BEGIN Dataset section
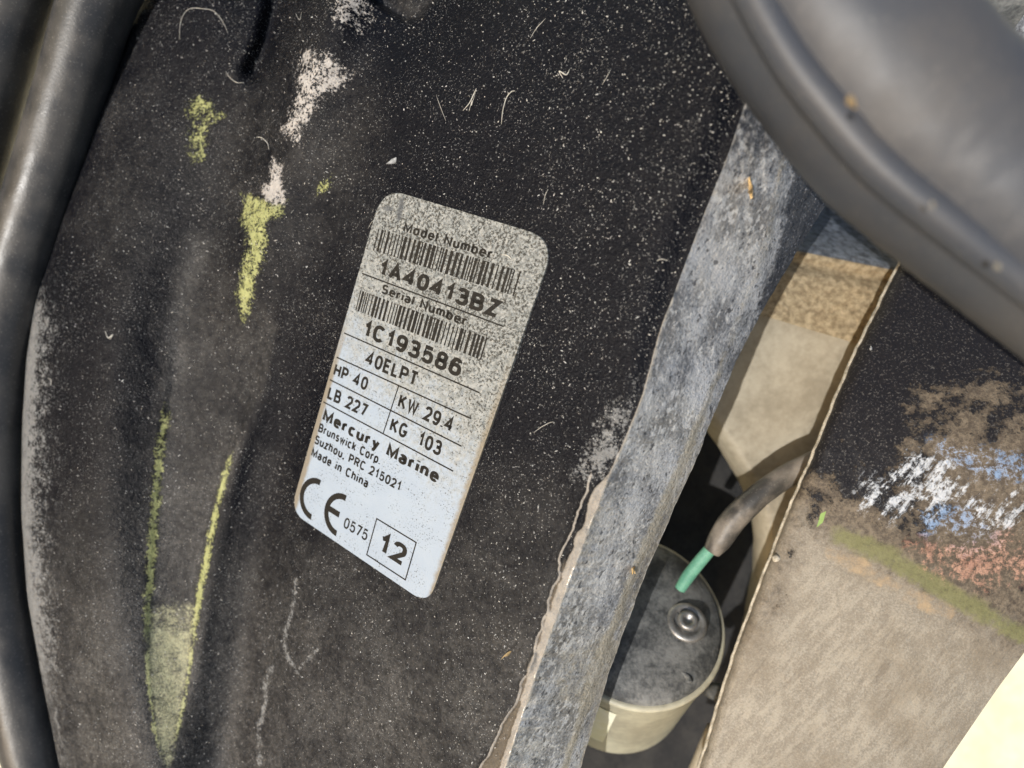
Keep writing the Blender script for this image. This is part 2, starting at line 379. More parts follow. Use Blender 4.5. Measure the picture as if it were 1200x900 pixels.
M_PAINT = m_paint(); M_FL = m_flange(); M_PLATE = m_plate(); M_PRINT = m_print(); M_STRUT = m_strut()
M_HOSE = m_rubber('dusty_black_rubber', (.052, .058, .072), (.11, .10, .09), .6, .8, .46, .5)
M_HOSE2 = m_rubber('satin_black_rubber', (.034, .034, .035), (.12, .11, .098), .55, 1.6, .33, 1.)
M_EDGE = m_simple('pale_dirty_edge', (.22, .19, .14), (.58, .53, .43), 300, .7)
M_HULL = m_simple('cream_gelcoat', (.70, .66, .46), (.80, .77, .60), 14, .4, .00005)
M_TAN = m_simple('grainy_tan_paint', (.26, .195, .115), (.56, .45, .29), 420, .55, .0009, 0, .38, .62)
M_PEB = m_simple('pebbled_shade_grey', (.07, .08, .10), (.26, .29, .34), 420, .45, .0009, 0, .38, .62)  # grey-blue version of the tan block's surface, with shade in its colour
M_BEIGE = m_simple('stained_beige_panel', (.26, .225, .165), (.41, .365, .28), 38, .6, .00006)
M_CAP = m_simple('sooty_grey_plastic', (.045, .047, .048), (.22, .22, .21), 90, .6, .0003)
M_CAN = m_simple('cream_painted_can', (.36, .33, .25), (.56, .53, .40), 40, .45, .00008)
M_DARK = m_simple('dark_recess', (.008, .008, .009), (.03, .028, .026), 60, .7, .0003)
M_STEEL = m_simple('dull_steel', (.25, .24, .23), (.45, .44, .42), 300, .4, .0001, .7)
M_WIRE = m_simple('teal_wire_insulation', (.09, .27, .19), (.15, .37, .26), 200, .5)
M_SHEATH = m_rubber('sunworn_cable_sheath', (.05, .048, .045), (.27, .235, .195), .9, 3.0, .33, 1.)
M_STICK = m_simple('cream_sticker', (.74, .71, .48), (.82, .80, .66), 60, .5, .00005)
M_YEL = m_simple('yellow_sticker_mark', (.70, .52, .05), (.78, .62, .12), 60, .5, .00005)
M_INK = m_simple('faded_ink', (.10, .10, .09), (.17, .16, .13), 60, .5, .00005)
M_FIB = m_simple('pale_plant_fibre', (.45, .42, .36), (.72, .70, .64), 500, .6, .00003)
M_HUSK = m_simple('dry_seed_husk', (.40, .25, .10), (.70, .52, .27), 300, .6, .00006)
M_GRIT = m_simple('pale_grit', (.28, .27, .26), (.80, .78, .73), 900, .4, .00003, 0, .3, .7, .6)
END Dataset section
Repeat the lines above exactly, and keep every picture out.

Solution for this exercise:
Keep writing the Blender script for this image. This is part 2, starting at line 379. More parts follow. Use Blender 4.5. Measure the picture as if it were 1200x900 pixels.
M_PAINT = m_paint(); M_FL = m_flange(); M_PLATE = m_plate(); M_PRINT = m_print(); M_STRUT = m_strut()
M_HOSE = m_rubber('dusty_black_rubber', (.052, .058, .072), (.11, .10, .09), .6, .8, .46, .5)
M_HOSE2 = m_rubber('satin_black_rubber', (.034, .034, .035), (.12, .11, .098), .55, 1.6, .33, 1.)
M_EDGE = m_simple('pale_dirty_edge', (.22, .19, .14), (.58, .53, .43), 300, .7)
M_HULL = m_simple('cream_gelcoat', (.70, .66, .46), (.80, .77, .60), 14, .4, .00005)
M_TAN = m_simple('grainy_tan_paint', (.26, .195, .115), (.56, .45, .29), 420, .55, .0009, 0, .38, .62)
M_PEB = m_simple('pebbled_shade_grey', (.07, .08, .10), (.26, .29, .34), 420, .45, .0009, 0, .38, .62)  # grey-blue version of the tan block's surface, with shade in its colour
M_BEIGE = m_simple('stained_beige_panel', (.26, .225, .165), (.41, .365, .28), 38, .6, .00006)
M_CAP = m_simple('sooty_grey_plastic', (.045, .047, .048), (.22, .22, .21), 90, .6, .0003)
M_CAN = m_simple('cream_painted_can', (.36, .33, .25), (.56, .53, .40), 40, .45, .00008)
M_DARK = m_simple('dark_recess', (.008, .008, .009), (.03, .028, .026), 60, .7, .0003)
M_STEEL = m_simple('dull_steel', (.25, .24, .23), (.45, .44, .42), 300, .4, .0001, .7)
M_WIRE = m_simple('teal_wire_insulation', (.09, .27, .19), (.15, .37, .26), 200, .5)
M_SHEATH = m_rubber('sunworn_cable_sheath', (.05, .048, .045), (.27, .235, .195), .9, 3.0, .33, 1.)
M_STICK = m_simple('cream_sticker', (.74, .71, .48), (.82, .80, .66), 60, .5, .00005)
M_YEL = m_simple('yellow_sticker_mark', (.70, .52, .05), (.78, .62, .12), 60, .5, .00005)
M_INK = m_simple('faded_ink', (.10, .10, .09), (.17, .16, .13), 60, .5, .00005)
M_FIB = m_simple('pale_plant_fibre', (.45, .42, .36), (.72, .70, .64), 500, .6, .00003)
M_HUSK = m_simple('dry_seed_husk', (.40, .25, .10), (.70, .52, .27), 300, .6, .00006)
M_GRIT = m_simple('pale_grit', (.28, .27, .26), (.80, .78, .73), 900, .4, .00003, 0, .3, .7, .6)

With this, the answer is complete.